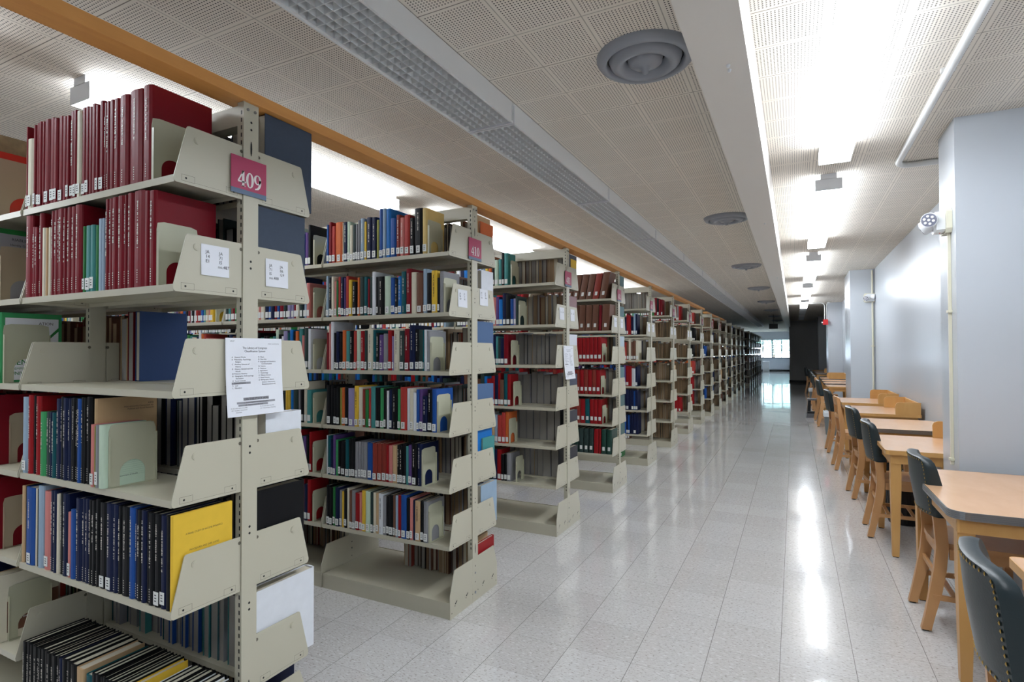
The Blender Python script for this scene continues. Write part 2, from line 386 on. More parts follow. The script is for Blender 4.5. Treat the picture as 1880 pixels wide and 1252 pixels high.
# louvered (unlit) fixtures over the cross aisle
def louver_meshes(L):
    h = L/2; x0, x1 = -.142, .142
    a = MB(); a.box(x0+.012, x1-.012, -h, h, -.045, -.003, M_fixgrey); a.box(x0, x0+.012, -h, h, -.118, -.003, M_louv); a.box(x1-.012, x1, -h, h, -.118, -.003, M_louv)
    a.box(x0-.004, x0+.002, -h, h, -.122, -.112, M_louv); a.box(x1-.002, x1+.004, -h, h, -.122, -.112, M_louv)
    g = MB(); n = int(L/.045)
    for i in range(n):
        y = -h + L*(i+.5)/n; g.box(x0+.012, x1-.012, y-.001, y+.001, -.116, -.076, M_louv)
    for i in range(1, 6):
        x = x0+.012+(x1-x0-.024)*i/6; g.box(x-.001, x+.001, -h, h, -.116, -.076, M_louv)
    e = MB(); e.box(x0-.004, x1+.004, -h, -h+.012, -.124, -.02, M_fixgrey); e2 = MB(); e2.box(x0-.004, x1+.004, h-.012, h, -.124, -.02, M_fixgrey)
    tb = MB(); 
    for s in (-.07, .07): tb.tube([(s, -h+.05, -.062), (s, h-.05, -.062)], .012, M_lampoff, 8)
    return a.mesh('housing'), g.mesh('louver_grid'), e.mesh('end_cap'), e2.mesh('end_cap'), tb.mesh('tube')
LM = louver_meshes(1.78)
y = -2.62; i = 0
while y < 31:
    t = empty('louvered_light', (-1.527, y+.9, CZ)); tag(t, 'unlit louvered ceiling fixture, %s from the near end of the row along the stack ends' % nth(i), 'light', 'louvered fixtures along the stack ends')
    for me in LM: place(me, me.name.split('.')[0], t)
    y += 1.79; i += 1
# round diffusers
prof_o = [(.176, -.004), (.18, -.03), (.19, -.036), (.21, -.03), (.225, -.012), (.228, 0)]
prof_m = [(.168, -.012), (.160, -.034), (.14, -.05), (.112, -.046), (.098, -.02), (.09, .0)]
prof_c = [(.082, -.002), (.078, -.03), (.06, -.044), (.032, -.052), (.02, -.062), (.014, -.078), (.006, -.084), (0, -.085)]
def mk_diff():
    a = MB(); a.lathe([(.0, -.002), (.2, -.0015)], 0, 0, M_black, 48); A = a.mesh('throat')
    a = MB(); a.lathe(prof_o, 0, 0, M_diff, 48); B = a.mesh('outer_ring')
    a = MB(); a.lathe(prof_m, 0, 0, M_diff, 48); D = a.mesh('middle_ring')
    a = MB(); a.lathe(prof_c, 0, 0, M_diff, 48); E = a.mesh('centre_cone')
    return A, B, D, E
DM = mk_diff()
for i, yy in enumerate((-.95, 2.615, 6.16, 9.74, 13.28, 16.95, 20.5, 24.1, 27.6)):
    t = empty('ceiling_diffuser', (-.615 if i < 3 else -.68, yy, CZ))
    tag(t, ['round grey ceiling air diffuser behind the viewpoint', 'largest round grey ceiling air diffuser, beside the beam near the top', 'second round grey air diffuser along the beam', 'third round grey air diffuser along the beam', 'fourth round grey air diffuser along the beam', 'fifth round grey air diffuser along the beam', 'sixth round grey air diffuser along the beam, in the dark part', 'seventh round grey air diffuser along the beam, in the dark part', 'round grey air diffuser nearest the far window'][i], 'air vent', 'round air diffusers beside the beam')
    for me in DM: place(me, me.name.split('.')[0], t)

# ---------------------------------------------------------------- pipes and wall devices
M_pipe = mat('pipe_paint', (214, 214, 212), .4); M_cream = mat('cream_plastic', (222, 218, 196), .4)
def bend(p0, p1, p2, r, n=6):
    p0, p1, p2 = Vector(p0), Vector(p1), Vector(p2); d0 = (p0-p1).normalized(); d1 = (p2-p1).normalized()
    return [p1 + d0*r*(1-t)**2 + d1*r*t**2 for t in [k/n for k in range(n+1)]]
a = MB(); P = [(.69, -2.5, 2.797)] + bend((.69, 0, 2.797), (.69, 4.97, 2.797), (1.3, 4.97, 2.797), .12) + [(1.22, 4.97, 2.797)]
a.tube(P, .021, M_pipe, 14)
for yy in (.8, 3.4): a.box(.66, .72, yy-.012, yy+.012, 2.80, 2.8195, M_pipe)
tag(a.build('ceiling_pipe'), 'white painted pipe along the ceiling bending into the wall behind the nearest column', 'pipe')
a = MB(); a.box(.849, .864, 4.262, 4.282, .73, 2.16, M_cream); a.box(.842, .8645, 4.25, 4.29, 1.66, 1.675, M_cream); a.box(.842, .8645, 4.25, 4.29, .755, .77, M_cream)
tag(a.build('wall_conduit'), 'cream surface conduit running down the nearest column from the emergency light', 'conduit')
a = MB(); a.tube([(1.19, 11.18, 0.02), (1.19, 11.18, 2.3), (1.19, 11.18, 2.8)], .014, M_cream, 8); a.box(1.165, 1.215, 11.165, 11.199, 1.5, 1.52, M_cream)
tag(a.build('wall_conduit'), 'thin cream conduit in the corner of the second column', 'conduit')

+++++

> **Problem**:
Set down all the data again exactly as above, pictures excluded.

> **Exercise output**:
The Blender Python script for this scene continues. Write part 2, from line 386 on. More parts follow. The script is for Blender 4.5. Treat the picture as 1880 pixels wide and 1252 pixels high.
# louvered (unlit) fixtures over the cross aisle
def louver_meshes(L):
    h = L/2; x0, x1 = -.142, .142
    a = MB(); a.box(x0+.012, x1-.012, -h, h, -.045, -.003, M_fixgrey); a.box(x0, x0+.012, -h, h, -.118, -.003, M_louv); a.box(x1-.012, x1, -h, h, -.118, -.003, M_louv)
    a.box(x0-.004, x0+.002, -h, h, -.122, -.112, M_louv); a.box(x1-.002, x1+.004, -h, h, -.122, -.112, M_louv)
    g = MB(); n = int(L/.045)
    for i in range(n):
        y = -h + L*(i+.5)/n; g.box(x0+.012, x1-.012, y-.001, y+.001, -.116, -.076, M_louv)
    for i in range(1, 6):
        x = x0+.012+(x1-x0-.024)*i/6; g.box(x-.001, x+.001, -h, h, -.116, -.076, M_louv)
    e = MB(); e.box(x0-.004, x1+.004, -h, -h+.012, -.124, -.02, M_fixgrey); e2 = MB(); e2.box(x0-.004, x1+.004, h-.012, h, -.124, -.02, M_fixgrey)
    tb = MB(); 
    for s in (-.07, .07): tb.tube([(s, -h+.05, -.062), (s, h-.05, -.062)], .012, M_lampoff, 8)
    return a.mesh('housing'), g.mesh('louver_grid'), e.mesh('end_cap'), e2.mesh('end_cap'), tb.mesh('tube')
LM = louver_meshes(1.78)
y = -2.62; i = 0
while y < 31:
    t = empty('louvered_light', (-1.527, y+.9, CZ)); tag(t, 'unlit louvered ceiling fixture, %s from the near end of the row along the stack ends' % nth(i), 'light', 'louvered fixtures along the stack ends')
    for me in LM: place(me, me.name.split('.')[0], t)
    y += 1.79; i += 1
# round diffusers
prof_o = [(.176, -.004), (.18, -.03), (.19, -.036), (.21, -.03), (.225, -.012), (.228, 0)]
prof_m = [(.168, -.012), (.160, -.034), (.14, -.05), (.112, -.046), (.098, -.02), (.09, .0)]
prof_c = [(.082, -.002), (.078, -.03), (.06, -.044), (.032, -.052), (.02, -.062), (.014, -.078), (.006, -.084), (0, -.085)]
def mk_diff():
    a = MB(); a.lathe([(.0, -.002), (.2, -.0015)], 0, 0, M_black, 48); A = a.mesh('throat')
    a = MB(); a.lathe(prof_o, 0, 0, M_diff, 48); B = a.mesh('outer_ring')
    a = MB(); a.lathe(prof_m, 0, 0, M_diff, 48); D = a.mesh('middle_ring')
    a = MB(); a.lathe(prof_c, 0, 0, M_diff, 48); E = a.mesh('centre_cone')
    return A, B, D, E
DM = mk_diff()
for i, yy in enumerate((-.95, 2.615, 6.16, 9.74, 13.28, 16.95, 20.5, 24.1, 27.6)):
    t = empty('ceiling_diffuser', (-.615 if i < 3 else -.68, yy, CZ))
    tag(t, ['round grey ceiling air diffuser behind the viewpoint', 'largest round grey ceiling air diffuser, beside the beam near the top', 'second round grey air diffuser along the beam', 'third round grey air diffuser along the beam', 'fourth round grey air diffuser along the beam', 'fifth round grey air diffuser along the beam', 'sixth round grey air diffuser along the beam, in the dark part', 'seventh round grey air diffuser along the beam, in the dark part', 'round grey air diffuser nearest the far window'][i], 'air vent', 'round air diffusers beside the beam')
    for me in DM: place(me, me.name.split('.')[0], t)

# ---------------------------------------------------------------- pipes and wall devices
M_pipe = mat('pipe_paint', (214, 214, 212), .4); M_cream = mat('cream_plastic', (222, 218, 196), .4)
def bend(p0, p1, p2, r, n=6):
    p0, p1, p2 = Vector(p0), Vector(p1), Vector(p2); d0 = (p0-p1).normalized(); d1 = (p2-p1).normalized()
    return [p1 + d0*r*(1-t)**2 + d1*r*t**2 for t in [k/n for k in range(n+1)]]
a = MB(); P = [(.69, -2.5, 2.797)] + bend((.69, 0, 2.797), (.69, 4.97, 2.797), (1.3, 4.97, 2.797), .12) + [(1.22, 4.97, 2.797)]
a.tube(P, .021, M_pipe, 14)
for yy in (.8, 3.4): a.box(.66, .72, yy-.012, yy+.012, 2.80, 2.8195, M_pipe)
tag(a.build('ceiling_pipe'), 'white painted pipe along the ceiling bending into the wall behind the nearest column', 'pipe')
a = MB(); a.box(.849, .864, 4.262, 4.282, .73, 2.16, M_cream); a.box(.842, .8645, 4.25, 4.29, 1.66, 1.675, M_cream); a.box(.842, .8645, 4.25, 4.29, .755, .77, M_cream)
tag(a.build('wall_conduit'), 'cream surface conduit running down the nearest column from the emergency light', 'conduit')
a = MB(); a.tube([(1.19, 11.18, 0.02), (1.19, 11.18, 2.3), (1.19, 11.18, 2.8)], .014, M_cream, 8); a.box(1.165, 1.215, 11.165, 11.199, 1.5, 1.52, M_cream)
tag(a.build('wall_conduit'), 'thin cream conduit in the corner of the second column', 'conduit')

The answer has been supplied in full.